Question

The equation of the circle with center $(2,1)$ and touching the line $3x+4y=5$ is:

• A. $x^2+y^2-4x-2y+5=0$
• B. $x^2+y^2-4x-2y-5=0$
• C. $x^2+y^2-4x-2y+4=0$
• D. $x^2+y^2-4x-2y-4=0$

Answer 1

The correct option is C

$x^2+y^2-4x-2y+4=0$

Explanation for the correct answer :

Given the centre of the circle is $(2,1)$ and the circle touches the line $3x+4y=5$.

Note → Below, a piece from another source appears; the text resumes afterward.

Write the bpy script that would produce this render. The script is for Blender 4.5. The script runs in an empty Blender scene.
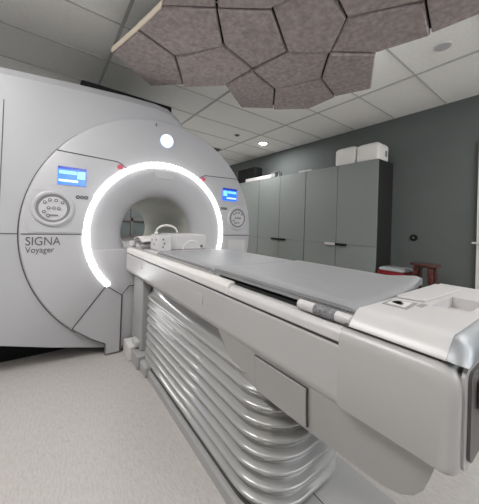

The distance between the centre and this line will be the radius.

Calculating the distance between $(2,1)$ and $3x+4y=5$:

The distance formula is

$r=\frac{\left|ax+by+c\right|}{\sqrt{a^2+b^2}}$

Substituting the values we get,

$$\begin{gathered} r=\frac{\left|3x+4y-5\right|}{\sqrt{3^2+4^2}}\left[a=3,b=4,c=5\text{from the equation}\right] \\ \Rightarrow r=\frac{\left|3\left(2\right)+4\left(1\right)-5\right|}{\sqrt{25}}\left[\text{given}x=2,y=1\right] \\ \Rightarrow r=\frac{5}{5} \\ \Rightarrow r=1 \end{gathered}$$

Hence, the equation of the circle is ${\left(x-h\right)}^2+{\left(y-k\right)}^2=a^2$

$$\begin{gathered} {(x-2)}^2+{(y-1)}^2=r\left[\because h=2,k=1\right] \\ \Rightarrow x^2+y^2-4x-2y+5=1 \\ \Rightarrow x^2+y^2-4x-2y+4=0 \end{gathered}$$

Therefore, the correct answer is Option (C).